硬質で中庸な音色でクセのないフレーズ回しで吹いていくので、聴いていて気持ちがいい。 誰かに似ているわけでもなく、自分の音とスタイルを
きちんと持ってこうやって演奏活動をしていたんだなあ、と不思議な感慨を覚えます。 オランダの演奏家は総じて録音に熱心ではないようで、残念です。
■ Isla Eckinger, Chuck Manning / L.A. Calling ( TCB Records No 9090 )
これも何かの本で紹介されたのか、レア盤扱いのようです。 普段はベース弾きですが、たまにこうやってトロンボーンも吹くらしい。
どういう褒められ方をしたのかよくわかりませんが、演奏は確かにしっかりしているのですが、どうも音楽が凡庸で捉えどころがありません。

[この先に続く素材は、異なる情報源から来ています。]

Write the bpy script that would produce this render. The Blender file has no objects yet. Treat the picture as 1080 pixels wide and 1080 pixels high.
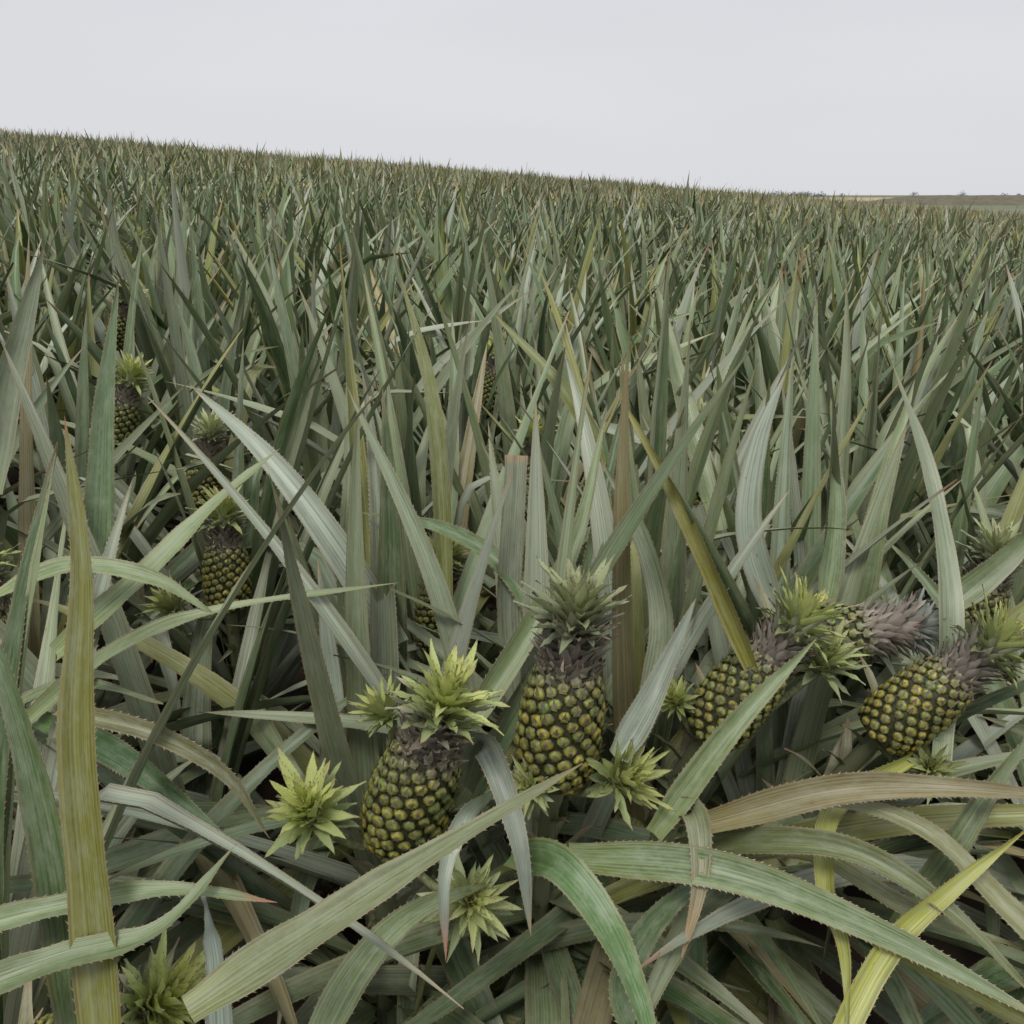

いい演奏かと訊かれればいい演奏だと答えるしかないのですが、聴いていても音楽が心に残らないというか・・・・
録音もクリアで悪くないし、嫌味なところも別にないのですが、こういうマイナーな音盤に光を当てること自体は素晴らしいことだとは言え、
内容にそぐわない持ち上げ方するのはどうかな、と思います。
■ Sarah Vaughan / If This Isn't Love ( 55 Records FNCJ-5606 )
サラ・ヴォーンが1958年6月7日にコンセルトヘボウで行ったコンサートの模様を録音した音源の発売で、これには重要な意味があります。
この時のバックは、ロンネル・ブライト、リチャード・デイヴィス、アート・モーガンで、このコンサートの2日前に、3人は仏ポリドール社で
例のピアノトリオの録音を行ったのです。 サラの渡欧について行った際の録音だとは知っていたのですが、まさかそのライブ自体が
こうやって録音されていたとは知らなかったし、こうやって聴けるようになるとは思ってもみませんでした。
2度目の渡欧ライヴということでリラックスした様子を見せながらも、サラ独特の唱法が素晴らしく聴き惚れます。 そして曲間ではロンネル・ブライトの
笑い声や話し声も聴くことができます。 裏面ジャケットにはステージ上の4人の様子が映った貴重な写真もあり、これは素晴らしい記録です。
よくぞ発売してくれました、と声を大にして言いたいですね。